Return verbatim everything from the first line through the line that contains "from mathutils import Vector, Matrix", and stop there.

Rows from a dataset

┄┄┄┄┄┄

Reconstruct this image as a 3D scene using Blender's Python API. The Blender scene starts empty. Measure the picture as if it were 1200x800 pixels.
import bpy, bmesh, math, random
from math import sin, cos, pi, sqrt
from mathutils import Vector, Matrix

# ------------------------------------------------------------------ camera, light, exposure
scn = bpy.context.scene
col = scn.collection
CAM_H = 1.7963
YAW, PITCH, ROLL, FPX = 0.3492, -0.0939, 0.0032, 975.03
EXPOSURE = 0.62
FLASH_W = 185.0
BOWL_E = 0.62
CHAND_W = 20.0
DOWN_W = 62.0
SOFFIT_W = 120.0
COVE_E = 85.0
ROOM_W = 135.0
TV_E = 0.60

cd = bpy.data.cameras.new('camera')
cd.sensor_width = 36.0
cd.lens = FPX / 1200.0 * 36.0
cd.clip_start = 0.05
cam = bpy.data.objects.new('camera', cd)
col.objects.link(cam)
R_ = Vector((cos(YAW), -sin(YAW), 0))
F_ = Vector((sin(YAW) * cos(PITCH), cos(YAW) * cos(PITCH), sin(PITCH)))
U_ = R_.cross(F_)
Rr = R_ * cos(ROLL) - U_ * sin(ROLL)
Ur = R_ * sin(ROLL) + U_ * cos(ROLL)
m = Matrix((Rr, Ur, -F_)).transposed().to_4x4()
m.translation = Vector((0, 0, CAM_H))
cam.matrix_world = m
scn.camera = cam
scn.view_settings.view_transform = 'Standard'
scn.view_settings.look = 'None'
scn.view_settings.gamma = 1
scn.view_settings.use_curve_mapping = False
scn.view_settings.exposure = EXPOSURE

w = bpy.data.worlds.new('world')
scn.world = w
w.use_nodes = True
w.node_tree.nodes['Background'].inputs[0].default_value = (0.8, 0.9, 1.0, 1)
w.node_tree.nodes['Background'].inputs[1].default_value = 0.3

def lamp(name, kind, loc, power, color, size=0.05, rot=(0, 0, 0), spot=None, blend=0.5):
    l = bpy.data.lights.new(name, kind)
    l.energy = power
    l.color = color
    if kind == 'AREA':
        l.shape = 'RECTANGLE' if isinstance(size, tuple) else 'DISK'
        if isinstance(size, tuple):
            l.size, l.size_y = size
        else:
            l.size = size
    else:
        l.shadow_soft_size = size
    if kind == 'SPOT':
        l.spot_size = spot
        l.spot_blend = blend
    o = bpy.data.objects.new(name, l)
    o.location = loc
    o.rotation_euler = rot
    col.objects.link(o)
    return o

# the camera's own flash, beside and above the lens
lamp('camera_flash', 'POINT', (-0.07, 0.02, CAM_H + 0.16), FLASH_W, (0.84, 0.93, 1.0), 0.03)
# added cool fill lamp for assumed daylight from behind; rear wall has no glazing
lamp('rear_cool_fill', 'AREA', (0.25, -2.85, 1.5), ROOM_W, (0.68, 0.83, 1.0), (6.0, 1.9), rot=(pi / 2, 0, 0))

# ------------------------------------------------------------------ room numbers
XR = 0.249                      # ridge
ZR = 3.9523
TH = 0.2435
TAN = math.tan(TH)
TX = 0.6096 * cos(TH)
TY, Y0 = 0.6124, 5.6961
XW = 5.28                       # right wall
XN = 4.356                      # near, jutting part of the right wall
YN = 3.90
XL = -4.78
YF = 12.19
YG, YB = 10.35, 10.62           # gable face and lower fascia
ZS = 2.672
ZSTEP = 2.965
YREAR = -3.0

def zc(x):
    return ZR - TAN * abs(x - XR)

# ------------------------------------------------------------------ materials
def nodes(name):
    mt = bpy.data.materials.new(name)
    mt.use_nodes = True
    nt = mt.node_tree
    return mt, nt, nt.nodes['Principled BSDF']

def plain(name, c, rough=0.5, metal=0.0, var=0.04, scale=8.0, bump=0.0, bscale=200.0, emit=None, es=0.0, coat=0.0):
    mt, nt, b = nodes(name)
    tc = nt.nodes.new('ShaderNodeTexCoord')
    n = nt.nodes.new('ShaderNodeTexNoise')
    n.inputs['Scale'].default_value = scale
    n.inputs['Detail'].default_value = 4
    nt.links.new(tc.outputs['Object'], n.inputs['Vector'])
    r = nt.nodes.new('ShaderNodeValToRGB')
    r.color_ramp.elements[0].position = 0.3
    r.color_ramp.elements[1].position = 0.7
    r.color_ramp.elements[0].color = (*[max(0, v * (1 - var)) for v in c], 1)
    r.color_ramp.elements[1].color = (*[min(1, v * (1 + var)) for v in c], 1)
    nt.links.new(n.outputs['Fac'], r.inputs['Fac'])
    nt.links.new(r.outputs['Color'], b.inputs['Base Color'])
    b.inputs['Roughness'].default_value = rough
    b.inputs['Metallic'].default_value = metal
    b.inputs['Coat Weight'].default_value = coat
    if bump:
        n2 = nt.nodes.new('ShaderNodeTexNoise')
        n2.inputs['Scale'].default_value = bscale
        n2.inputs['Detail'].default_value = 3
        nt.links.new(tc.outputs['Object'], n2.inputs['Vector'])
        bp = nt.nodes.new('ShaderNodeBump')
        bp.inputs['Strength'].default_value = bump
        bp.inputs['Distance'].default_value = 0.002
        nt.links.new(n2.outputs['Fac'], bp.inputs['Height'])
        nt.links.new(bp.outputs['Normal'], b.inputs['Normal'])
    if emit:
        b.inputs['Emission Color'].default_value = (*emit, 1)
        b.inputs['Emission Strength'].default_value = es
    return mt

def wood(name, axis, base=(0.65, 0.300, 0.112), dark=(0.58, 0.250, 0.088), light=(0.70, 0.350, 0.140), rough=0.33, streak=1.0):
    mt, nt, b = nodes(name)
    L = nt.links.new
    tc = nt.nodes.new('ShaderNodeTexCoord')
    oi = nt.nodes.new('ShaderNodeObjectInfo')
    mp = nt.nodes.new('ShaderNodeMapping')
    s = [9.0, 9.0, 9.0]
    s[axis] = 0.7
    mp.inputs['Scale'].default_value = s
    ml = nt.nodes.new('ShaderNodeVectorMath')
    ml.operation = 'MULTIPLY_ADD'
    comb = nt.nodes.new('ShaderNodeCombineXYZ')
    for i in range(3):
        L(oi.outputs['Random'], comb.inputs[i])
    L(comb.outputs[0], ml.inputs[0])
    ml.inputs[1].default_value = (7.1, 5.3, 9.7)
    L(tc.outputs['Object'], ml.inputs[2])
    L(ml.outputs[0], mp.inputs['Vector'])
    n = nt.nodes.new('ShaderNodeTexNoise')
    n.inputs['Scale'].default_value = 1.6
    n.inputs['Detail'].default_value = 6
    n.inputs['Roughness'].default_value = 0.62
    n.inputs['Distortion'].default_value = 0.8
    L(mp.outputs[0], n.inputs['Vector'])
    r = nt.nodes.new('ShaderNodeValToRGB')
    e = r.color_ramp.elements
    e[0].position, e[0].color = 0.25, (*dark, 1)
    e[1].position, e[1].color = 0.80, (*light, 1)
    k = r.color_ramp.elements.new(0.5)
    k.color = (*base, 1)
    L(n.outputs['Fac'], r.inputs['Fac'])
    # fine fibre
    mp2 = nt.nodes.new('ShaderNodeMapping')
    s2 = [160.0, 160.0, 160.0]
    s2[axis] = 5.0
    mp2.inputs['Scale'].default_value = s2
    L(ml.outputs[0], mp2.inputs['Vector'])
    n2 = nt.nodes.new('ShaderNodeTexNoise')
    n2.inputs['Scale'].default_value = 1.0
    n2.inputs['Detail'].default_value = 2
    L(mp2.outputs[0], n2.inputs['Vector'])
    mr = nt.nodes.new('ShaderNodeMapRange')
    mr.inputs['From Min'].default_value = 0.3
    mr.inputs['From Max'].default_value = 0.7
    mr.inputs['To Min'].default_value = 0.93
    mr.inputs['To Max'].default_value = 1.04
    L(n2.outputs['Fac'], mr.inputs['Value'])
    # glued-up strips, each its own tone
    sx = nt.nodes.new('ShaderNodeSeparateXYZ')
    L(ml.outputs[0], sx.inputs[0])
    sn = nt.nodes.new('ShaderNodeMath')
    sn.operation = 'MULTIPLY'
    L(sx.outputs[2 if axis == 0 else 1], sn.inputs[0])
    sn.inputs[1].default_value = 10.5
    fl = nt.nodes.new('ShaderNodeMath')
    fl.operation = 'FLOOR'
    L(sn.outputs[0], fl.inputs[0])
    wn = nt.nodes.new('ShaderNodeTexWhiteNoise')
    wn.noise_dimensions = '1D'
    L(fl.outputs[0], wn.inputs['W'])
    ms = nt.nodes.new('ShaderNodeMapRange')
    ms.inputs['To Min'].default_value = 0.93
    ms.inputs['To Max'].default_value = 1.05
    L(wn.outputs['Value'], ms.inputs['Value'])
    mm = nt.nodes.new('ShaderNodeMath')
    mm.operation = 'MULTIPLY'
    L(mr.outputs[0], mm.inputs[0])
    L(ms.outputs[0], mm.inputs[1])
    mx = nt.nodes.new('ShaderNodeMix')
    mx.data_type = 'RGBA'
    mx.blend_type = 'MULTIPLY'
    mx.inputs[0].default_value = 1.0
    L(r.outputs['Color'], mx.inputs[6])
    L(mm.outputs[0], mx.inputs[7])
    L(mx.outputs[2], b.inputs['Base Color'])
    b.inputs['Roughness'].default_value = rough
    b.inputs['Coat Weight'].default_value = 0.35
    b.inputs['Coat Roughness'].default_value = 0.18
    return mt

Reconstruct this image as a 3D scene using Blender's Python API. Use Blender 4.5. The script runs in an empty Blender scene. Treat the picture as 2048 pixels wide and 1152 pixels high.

┄┄┄┄┄┄

* [The output]:
Reconstruct this image as a 3D scene using Blender's Python API. The Blender scene starts empty. Measure the picture as if it were 1200x800 pixels.
import bpy, bmesh, math, random
from math import sin, cos, pi, sqrt
from mathutils import Vector, Matrix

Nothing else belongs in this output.